The bicycle suspension icon took the lessons learned from Motion Control to develop a wholly new damper specifically designed for these applications. The new damper, dubbed Mission Control, is the first from Rock Shox to offer completely separate, and fully-tunable, low-speed and high-speed compression damping circuits. Low-speed inputs are still handled by a simple orifice-type design that incorporates an adjustable port, similar to most other designs currently on the market. High-speed inputs, however, are now handled by a dedicated shim stack, located just atop the main piston body. Under more extreme conditions, this additional circuit delivers more carefully controlled oil flow for better control. User-tunability is provided by the cleverly-integrated adjustable spring preload on the stack.

Both of these circuits are supplemented by a downsized version of Rock Shox' Floodgate platform valve design. Unlike the large red Swiss-cheese-like 'spring tube' layout of the Motion Control damper, Mission Control incorporates a dramatically downsized version that utilizes the company's new Isolite material to deliver largely the same functionality. As with the original Motion Control, the Floodgate platform threshold is externally adjustable.
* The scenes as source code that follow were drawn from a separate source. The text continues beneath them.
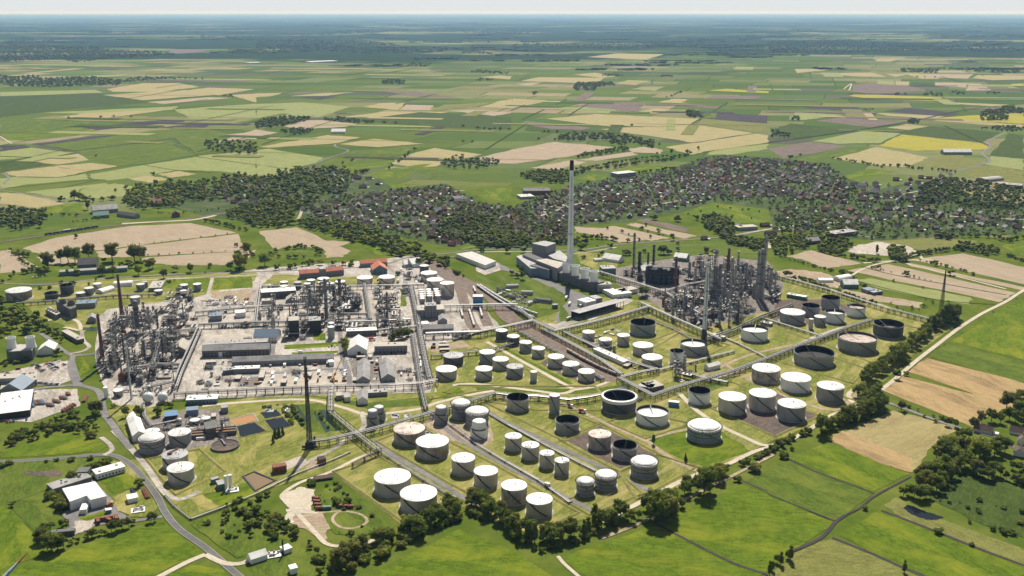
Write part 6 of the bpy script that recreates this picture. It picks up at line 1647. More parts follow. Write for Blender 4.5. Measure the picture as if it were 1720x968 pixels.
pipe_pile('j', 450, 312, 18, 16, 10, 'wood_pile', 'dark pile of beams beside the sandy track'); pipe_pile('E', 570, 285, 100, 18, 5, 'rust', 'long stack of red brown pipes beside the lane')
# open basins of the treatment plant
for X, Y, lb in ((1355, 530, 'long brown aeration basin in the treatment plant, left of two'), (1500, 510, 'long brown aeration basin in the treatment plant, right of two')):
    g = G(*Z('E', X, Y+20)); t = empty('aeration_basin', (g[0], g[1]+6, .3), R(12), lb, 'basin'); MB().box((0, -6, 2.2), (22, .6, 4.4)).box((0, 6, 2.2), (22, .6, 4.4)).box((-11, 0, 2.2), (.6, 12, 4.4)).box((11, 0, 2.2), (.6, 12, 4.4)).box((0, 0, 2.3), (21, .5, 4.5)).build('basin_wall', M['concrete_dark'], t); MB().box((0, 0, 1.8), (21.4, 11.4, 3.4)).build('basin_water', M['water_brown'], t)
# white gas fittings on pads, well head
for z_, X, Y, lb in (('i', 928, 530, 'white pumps on a pale pad in the gas compound'), ('i', 1560, 395, 'white fittings and blocks in front of the slim silos'), ('j', 120, 830, 'silver valve group at the gas well')):
    o = None
    g = G(*Z(z_, X, Y)); t = empty('valve_group', (g[0], g[1], .8), R(20), lb, 'valve group'); rv = random.Random(X); MB().box((0, 0, .15), (11, 9, .3)).build('plinth', M['white_wall'], t); b = MB()
    for _ in range(7): x, y = rv.uniform(-4, 4), rv.uniform(-3, 3); b.lathe([(.9, .3), (.9, 1.6), (.5, 2.2), (0, 2.3)], (x, y, 0), 10); b.bar((x, y, 1), (rv.uniform(-4, 4), rv.uniform(-3, 3), 1), .25, 0, 6)
    b.build('fitting', M['silver'], t)
lattice('j', 183, 725, 183, 826, 1.5, 5, 'small steel well head mast at the bottom edge', 'well_head', 'mast', 6, 4, rad=.22)
# storage racks of pipes in the grey compound: long trays
pipe_pile('i', 905, 420, -60, 20, 4, 'steel_dark', 'dark pipe tray in the gas compound'); pipe_pile('i', 985, 420, -60, 18, 5, 'rust', 'row of brown pipe racks beside the lane')
for k in range(6): pipe_pile('G', 30+40*k-160, 45-12*k, 40, 12, 5, 'steel_dark', 'dark pipe stack on the ground by the bridge corner', 'dark pipe stacks by the bridge corner')
# wind turbine whose blade tip reaches into the lower left corner
tip = Vector((0, 0, 0)); u, v = (45-860)/FPX, (930-484)/FPX; ray = Vector((u, CS-v*SN, -(SN+v*CS))); ray.normalize(); tip = Vector((0, 0, CAMH))+ray*560
ang0 = R(47); Lb = 42; hub = tip-Vector((math.cos(ang0)*Lb, 0, math.sin(ang0)*Lb)); t = empty('wind_turbine', (hub.x, hub.y+3.5, 0), 0, 'grey blue wind turbine blade with a red tip reaching into the bottom left corner', 'wind turbine')
MB().lathe([(2.4, 0), (1.3, hub.z-1.5), (0, hub.z-1.4)], n=24).build('tower', M['blade'], t); MB().box((0, 0, hub.z), (3.2, 9, 3.2)).build('nacelle', M['blade'], t); MB().lathe([(1.6, 0), (1.3, 1.2), (.6, 2), (0, 2.2)], n=16).build('hub', M['blade'], t); hb_ = CH[t.name][-1]; hb_.location = (0, -3.6, hub.z); hb_.rotation_euler = (math.pi/2, 0, 0)
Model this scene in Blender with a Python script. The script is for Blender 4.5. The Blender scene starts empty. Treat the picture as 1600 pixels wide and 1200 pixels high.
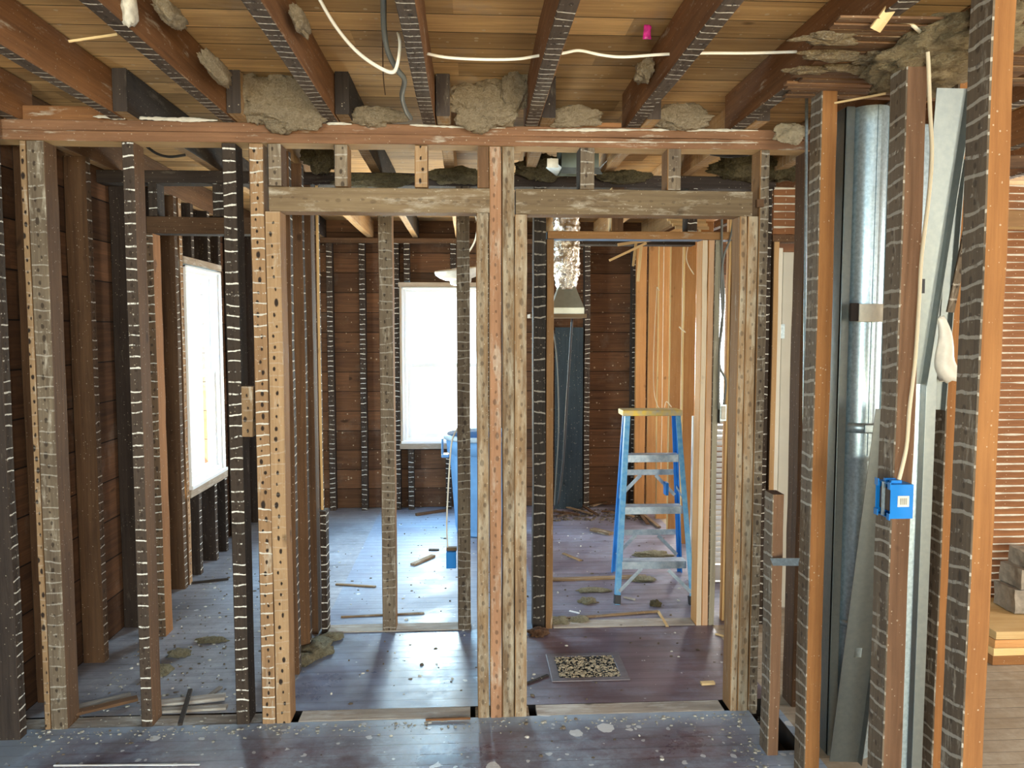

A simple crown-mounted switch toggles the platform feature on and off in this case, but in either setting, both the low-speed and high-speed circuits remain fully functional when the fork is active.

Complicated yet simple

This wealth of adjustment means that the new damper design should offer a suitably wide range of adjustment for a correspondingly wide range of conditions. At the same time, however, many users may be intimidated by the potential for getting things wrong. Thankfully, all of the compression damper adjustments are located atop the crown (with nicely machined, anodized, and laser-etched finger-friendly aluminum knobs), and are also detented for easy recording of settings. Moreover, Rock Shox also has a setup guide in the works for easier deciphering of adjustments.

Our own experiences on the new Mission Control damper have still been somewhat limited to date (curse this rash of Colorado snow!), but promising nonetheless based on earlier rides in Moab, UT earlier this past season. We'll provide more in-depth account of Mission Control's long-term prognosis once we've thoroughly thrashed our long-term Lyrik 2Step Air test fork, but as far as we can tell so far, Rock Shox is well on its way to purging its past demons.